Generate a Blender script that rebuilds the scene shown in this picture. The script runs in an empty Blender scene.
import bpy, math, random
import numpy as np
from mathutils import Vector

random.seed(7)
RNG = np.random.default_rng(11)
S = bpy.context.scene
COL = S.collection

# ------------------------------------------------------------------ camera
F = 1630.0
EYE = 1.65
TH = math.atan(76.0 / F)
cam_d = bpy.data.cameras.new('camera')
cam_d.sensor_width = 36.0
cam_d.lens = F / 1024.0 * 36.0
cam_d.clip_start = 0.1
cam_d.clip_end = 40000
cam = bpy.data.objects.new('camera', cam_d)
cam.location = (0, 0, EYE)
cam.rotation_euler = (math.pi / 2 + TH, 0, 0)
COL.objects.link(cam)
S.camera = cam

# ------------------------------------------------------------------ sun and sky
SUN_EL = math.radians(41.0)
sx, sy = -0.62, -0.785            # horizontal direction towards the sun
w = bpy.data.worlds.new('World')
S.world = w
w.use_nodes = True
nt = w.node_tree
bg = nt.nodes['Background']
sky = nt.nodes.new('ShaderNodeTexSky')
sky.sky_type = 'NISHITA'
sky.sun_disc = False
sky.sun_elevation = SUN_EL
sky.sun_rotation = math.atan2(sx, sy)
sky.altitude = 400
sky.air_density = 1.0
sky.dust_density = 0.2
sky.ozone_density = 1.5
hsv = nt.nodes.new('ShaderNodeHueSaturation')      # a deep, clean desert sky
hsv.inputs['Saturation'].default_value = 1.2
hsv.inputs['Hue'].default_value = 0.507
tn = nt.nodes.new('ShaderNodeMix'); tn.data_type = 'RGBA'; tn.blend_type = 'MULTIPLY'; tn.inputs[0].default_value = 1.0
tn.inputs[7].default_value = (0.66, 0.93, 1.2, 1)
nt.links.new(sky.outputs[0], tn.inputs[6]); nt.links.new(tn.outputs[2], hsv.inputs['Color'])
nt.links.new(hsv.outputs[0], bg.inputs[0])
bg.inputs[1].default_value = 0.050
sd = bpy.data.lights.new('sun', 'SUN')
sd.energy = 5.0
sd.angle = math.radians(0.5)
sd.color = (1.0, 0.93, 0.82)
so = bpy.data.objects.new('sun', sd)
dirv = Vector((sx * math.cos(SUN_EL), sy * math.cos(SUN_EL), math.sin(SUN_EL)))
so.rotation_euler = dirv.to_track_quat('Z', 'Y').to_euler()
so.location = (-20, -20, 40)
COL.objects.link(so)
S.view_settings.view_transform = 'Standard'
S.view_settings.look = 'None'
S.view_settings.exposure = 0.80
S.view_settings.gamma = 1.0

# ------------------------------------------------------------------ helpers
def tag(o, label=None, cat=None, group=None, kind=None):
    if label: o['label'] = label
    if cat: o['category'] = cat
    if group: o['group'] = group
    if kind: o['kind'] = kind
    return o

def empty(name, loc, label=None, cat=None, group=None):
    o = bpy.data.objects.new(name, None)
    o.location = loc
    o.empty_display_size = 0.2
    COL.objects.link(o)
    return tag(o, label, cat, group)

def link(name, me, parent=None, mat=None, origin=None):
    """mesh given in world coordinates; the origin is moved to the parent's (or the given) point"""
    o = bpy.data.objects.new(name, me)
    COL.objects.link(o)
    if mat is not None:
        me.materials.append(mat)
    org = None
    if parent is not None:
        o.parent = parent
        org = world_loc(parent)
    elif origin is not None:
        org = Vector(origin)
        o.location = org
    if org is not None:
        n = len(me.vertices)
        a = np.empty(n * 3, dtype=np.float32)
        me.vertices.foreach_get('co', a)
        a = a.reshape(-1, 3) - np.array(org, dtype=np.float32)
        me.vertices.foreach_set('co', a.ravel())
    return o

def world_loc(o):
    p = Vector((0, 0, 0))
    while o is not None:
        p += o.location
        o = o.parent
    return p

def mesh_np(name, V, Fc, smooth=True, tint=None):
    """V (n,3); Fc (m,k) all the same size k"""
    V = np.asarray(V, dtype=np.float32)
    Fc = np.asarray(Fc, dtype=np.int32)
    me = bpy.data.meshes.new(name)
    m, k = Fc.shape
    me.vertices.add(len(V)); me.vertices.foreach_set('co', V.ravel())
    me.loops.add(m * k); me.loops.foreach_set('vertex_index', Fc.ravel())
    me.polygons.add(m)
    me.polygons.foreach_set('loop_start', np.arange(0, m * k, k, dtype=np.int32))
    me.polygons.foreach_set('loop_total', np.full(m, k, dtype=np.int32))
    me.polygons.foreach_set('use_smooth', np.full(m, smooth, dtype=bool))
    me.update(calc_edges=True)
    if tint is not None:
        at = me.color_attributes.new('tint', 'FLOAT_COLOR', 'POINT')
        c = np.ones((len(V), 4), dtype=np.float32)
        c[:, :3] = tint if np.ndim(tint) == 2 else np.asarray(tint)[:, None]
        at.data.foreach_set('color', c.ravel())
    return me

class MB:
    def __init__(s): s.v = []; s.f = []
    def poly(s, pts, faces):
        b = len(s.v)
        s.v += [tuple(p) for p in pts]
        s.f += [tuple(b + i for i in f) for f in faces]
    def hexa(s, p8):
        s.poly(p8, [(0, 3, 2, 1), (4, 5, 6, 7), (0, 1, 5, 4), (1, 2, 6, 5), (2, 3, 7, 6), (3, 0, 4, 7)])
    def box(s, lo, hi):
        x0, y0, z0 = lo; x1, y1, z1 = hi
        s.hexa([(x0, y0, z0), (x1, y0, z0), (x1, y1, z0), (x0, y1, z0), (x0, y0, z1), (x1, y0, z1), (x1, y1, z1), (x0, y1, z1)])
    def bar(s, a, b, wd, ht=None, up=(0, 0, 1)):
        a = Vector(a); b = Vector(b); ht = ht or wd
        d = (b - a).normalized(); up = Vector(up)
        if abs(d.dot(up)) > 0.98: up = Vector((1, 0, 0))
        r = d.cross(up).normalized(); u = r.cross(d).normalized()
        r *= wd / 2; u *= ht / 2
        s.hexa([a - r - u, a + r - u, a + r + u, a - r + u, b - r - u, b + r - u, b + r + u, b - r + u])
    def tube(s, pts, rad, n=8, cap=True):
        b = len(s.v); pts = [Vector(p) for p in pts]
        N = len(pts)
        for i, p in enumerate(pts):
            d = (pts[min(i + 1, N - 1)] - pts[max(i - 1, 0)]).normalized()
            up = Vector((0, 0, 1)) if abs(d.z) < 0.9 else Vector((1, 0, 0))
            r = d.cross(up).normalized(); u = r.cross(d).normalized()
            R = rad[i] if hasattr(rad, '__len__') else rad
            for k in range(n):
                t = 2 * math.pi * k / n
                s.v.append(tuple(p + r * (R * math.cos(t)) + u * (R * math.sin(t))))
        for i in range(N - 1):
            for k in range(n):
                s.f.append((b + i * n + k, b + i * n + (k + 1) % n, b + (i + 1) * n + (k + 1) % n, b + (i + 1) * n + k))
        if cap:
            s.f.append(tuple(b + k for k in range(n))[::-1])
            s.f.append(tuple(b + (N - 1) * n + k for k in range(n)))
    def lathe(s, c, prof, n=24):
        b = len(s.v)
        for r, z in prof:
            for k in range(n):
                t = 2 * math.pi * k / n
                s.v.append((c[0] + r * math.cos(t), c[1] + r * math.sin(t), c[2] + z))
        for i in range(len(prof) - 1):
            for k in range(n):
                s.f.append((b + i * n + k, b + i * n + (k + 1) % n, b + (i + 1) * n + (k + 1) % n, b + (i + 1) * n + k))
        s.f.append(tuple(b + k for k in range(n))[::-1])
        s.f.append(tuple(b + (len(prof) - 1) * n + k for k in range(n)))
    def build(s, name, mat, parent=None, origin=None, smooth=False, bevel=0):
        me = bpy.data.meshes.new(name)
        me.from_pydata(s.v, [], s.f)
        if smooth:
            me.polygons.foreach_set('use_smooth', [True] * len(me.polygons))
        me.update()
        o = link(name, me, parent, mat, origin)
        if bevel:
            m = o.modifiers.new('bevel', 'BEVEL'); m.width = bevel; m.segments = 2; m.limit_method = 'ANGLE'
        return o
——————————
What is needed
Search the lines above for the string "scene" and copy each line that has it.

Solution for this task
Generate a Blender script that rebuilds the scene shown in this picture. The script runs in an empty Blender scene.
S = bpy.context.scene